800,000 Volkswagen electric vehicles' GPS locations leaked from an unsecured Amazon cloud bucket. Not approximate locations — precise parking spots. German politicians, intelligence agents, and police officers among those exposed. VW knew where every car parked, every trip taken, every stop made. They stored it all in the cloud and forgot to lock the door. Volkswagen installed cheat software in 11 million cars to lie about emissions. Executives went to prison. $30 billion in fines. The biggest corporate fraud in automotive history. Now they ask you to trust them with your location data, driving habits, and vehicle telemetry. Fool me once — but VW has done this before, to 11 million people, systematically.
What they claim: VW privacy policy describes vehicle data collection as necessary for service delivery and safety
What we found: The Cariad data leak revealed VW collected terabytes of detailed driving data including exact GPS coordinates every time the engine started and stopped, battery charge patterns, and trip durations. For VW ID models, location data was precise to 10 centimetres. For Audi and Skoda, it was precise to 10 kilometres — but still linkable to individual owners.
What they claim: Volkswagen describes its connected vehicle platform as secure and privacy-respecting
What we found: In December 2024, a Der Spiegel investigation with the Chaos Computer Club revealed that Volkswagen's software subsidiary Cariad had exposed precise GPS location data for 800,000 electric vehicles — including VW, Audi, Seat, and Skoda — in an unsecured Amazon cloud storage bucket. The data included precise parking locations, trip histories, and could be linked to owners' names and contact details. Vehicles belonging to German politicians, intelligence service employees, and police officers were among those exposed.

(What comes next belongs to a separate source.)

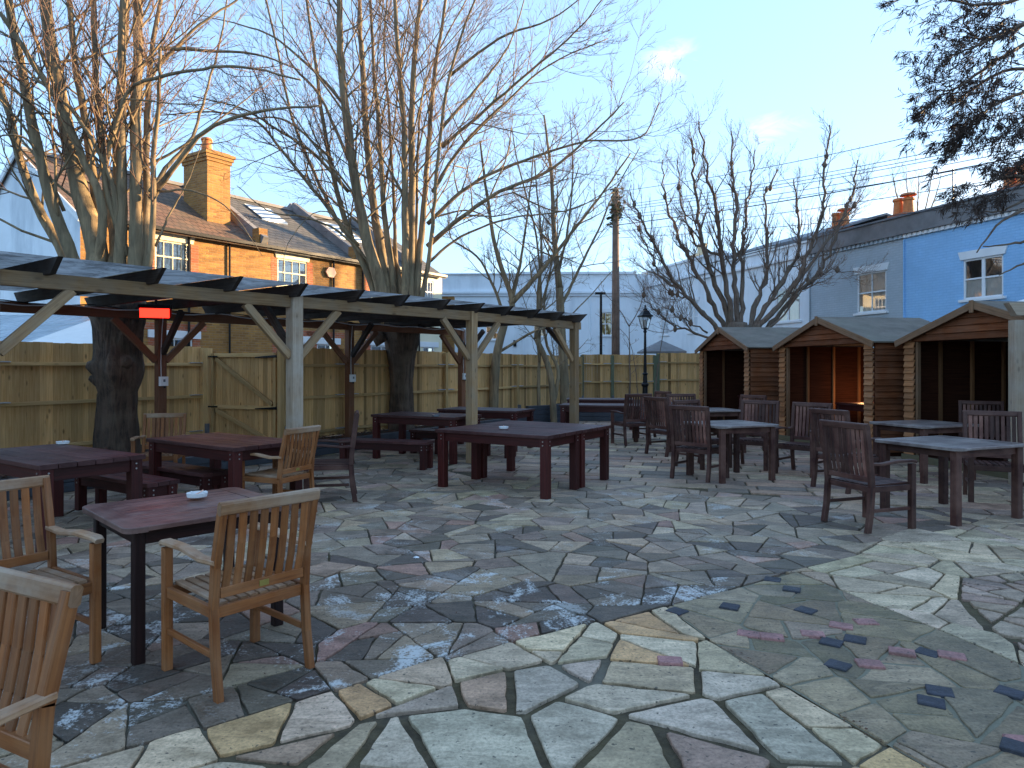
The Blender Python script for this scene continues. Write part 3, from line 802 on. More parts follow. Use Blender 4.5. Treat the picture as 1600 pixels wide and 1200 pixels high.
# rafters
ss = [6.05+.02]
F1 = V((-2.74,8.79,0)); tipo = pp*-.36
ft = V((F1.x,F1.y,0))+tipo
def s_at(px):
    r_ = (px-800)/F; return (ft.x-r_*ft.y)/(r_*pd.y-pd.x)
sr = [s_at(x) for x in (917,882,845,802,757,704,640,569,480,378,257,95)]
sr += [sr[-1]-.87, sr[-1]-1.74]
bd = (bp[2]-bp[1]).normalized()
for i, s_ in enumerate(sr):
    a = ft+pd*s_; e = a+V((-.812,.583,0))*3.85
    m_ = MB(); m_.beam(a+V((0,0,2.492)), e+V((0,0,2.472)), .048, .15, cut0=.17, cut1=-.14, ch=.004); m_.build('rafter', 'rafter', pg)
for i in range(len(sr)-1):
    a = ft+pd*sr[i]+V((-.812,.583,0))*.10; a2 = ft+pd*sr[i+1]+V((-.812,.583,0))*.10
    L = V((-.812,.583,0))*3.6; z = V((0,0,2.574-.004*(i % 2)))
    m_ = MB(); g_ = pd*.012
    m_.quad(a-g_+z, a2+g_+z, a2+g_+L+z-V((0,0,.02)), a-g_+L+z-V((0,0,.02)), 1.0); m_.build('roof_sheet', 'poly', pg)
# cables along the back beam
for k in range(2):
    pts = []
    for j in range(60):
        t = j/59; p_ = (bp[0]-pd*1.2).lerp(bp[3], t); nearest = p_-pp*(.07+.02*k)
        pts.append(nearest+V((0,0,2.41-.02*k+.018*math.sin(j*1.1+k*2)-.02*abs(math.sin(j*.33)))))
    m_ = MB(); m_.tube(pts, .009, 6); m_.build('cable', 'cable' if k else 'black', pg)
for i in (1,2,3):
    p_ = bp[i]; q = p_-pp*.085
    tx = thing('socket_box', ['','white switch box on the back pergola post left of the gate','white switch box on the back pergola post left of the second trunk','small white switch box on the far back pergola post'][i], 'switch box', (q.x,q.y,1.33), rzf(pp), 'switch boxes on the back pergola posts')
    m_ = MB(); m_.box((0,-.01,0), .13, .05, .14, ch=.01); m_.build('housing', 'plastic', tx)
    m_ = MB(); m_.box((0,-.04,.01), .03, .012, .04, ch=.004); m_.build('rocker', 'lead', tx)
    m_ = MB(); m_.tube([(.02,-.005,-.07),(.02,-.005,-.1)], .018, 8); m_.build('gland', 'black', tx)
    m_ = MB(); m_.tube([(-.03,0,.07),(-.035,.0,.3),(-.02,.005,.7),(.0,0,1.0)], .007, 6); m_.build('cable', 'cable', tx)
# heater
hp = D(243,488,9.75)
ht = thing('patio_heater', 'glowing red infrared heater hanging from the pergola by the thick tree', 'heater', hp, math.radians(20))
m_ = MB(); m_.beam((-.20,-.01,.075),(.20,-.01,.075), .2, .06, ch=.012); m_.beam((-.20,.02,.0),(.20,.02,.0), .05, .13, ch=.012); m_.build('housing', 'black', ht).rotation_euler = (0,0,0)
m_ = MB(); m_.quad((-.185,-.10,.06),(.185,-.10,.06),(.185,-.085,-.08),(-.185,-.085,-.08)); m_.quad((-.185,-.10,.06),(-.185,-.085,-.08),(-.185,.0,-.0),(-.185,.0,.05)); m_.build('glow_panel', 'red', ht)
m_ = MB(); m_.tube([(0,.03,.06),(0,.06,.2)], .02, 8); m_.build('bracket', 'black', ht)

# second timber frame at the right edge
p2 = V((6.62,9.15,0))
g2t = thing('timber_frame', 'weathered grey gate frame with black hinge at the right edge', 'timber frame', world=True)
m_ = MB(); m_.beam(p2, p2+V((0,0,2.16)), .135, .135, (0,1,0), .006); m_.build('post', 'postgrey', g2t)
m_ = MB(); m_.beam(p2+V((-.14,0,2.30)), p2+V((1.8,-.2,2.30)), .13, .17, ch=.006, cut0=.1); m_.build('beam', 'postgrey', g2t)
m_ = MB()
for k in range(5): m_.beam(p2+V((.145+.1*k,-.03,.1)), p2+V((.145+.1*k,-.03,2.1)), .095, .02, (0,1,0))
m_.build('gate_leaf', 'postgrey', g2t)
m_ = MB(); m_.box(p2+V((.09,-.075,1.98)), .06, .015, .16); m_.box(p2+V((.3,-.06,2.02)), .5, .012, .05); m_.build('hinge', 'black', g2t)
cn = thing('parasol', 'white parasol canopy corner at the right edge above the timber frame', 'parasol', (9.1,10.6,0), .3)
m_ = MB()
for k in range(8):
    a0 = k*math.pi/4; a1 = a0+math.pi/4; r_ = 1.75
    m_.poly([(0,0,2.95),(r_*math.cos(a0),r_*math.sin(a0),2.42),(r_*math.cos(a1),r_*math.sin(a1),2.42)]); m_.quad((r_*math.cos(a0),r_*math.sin(a0),2.42),(r_*math.cos(a0),r_*math.sin(a0),2.30),(r_*math.cos(a1),r_*math.sin(a1),2.30),(r_*math.cos(a1),r_*math.sin(a1),2.42))
m_.build('canopy', 'canopy', cn)
m_ = MB(); m_.tube([(0,0,0),(0,0,2.93)], .03, 10); m_.build('pole', 'rafter', cn)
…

What they claim: Volkswagen promotes trustworthy, transparent approach to customer data
What we found: Volkswagen has a history of systematic deception. Dieselgate (2015) revealed VW installed software in 11 million vehicles to cheat emissions tests — the biggest corporate fraud in automotive history. The company paid $30 billion in fines and settlements. Executives went to prison. The same company now asks customers to trust its connected vehicle data practices.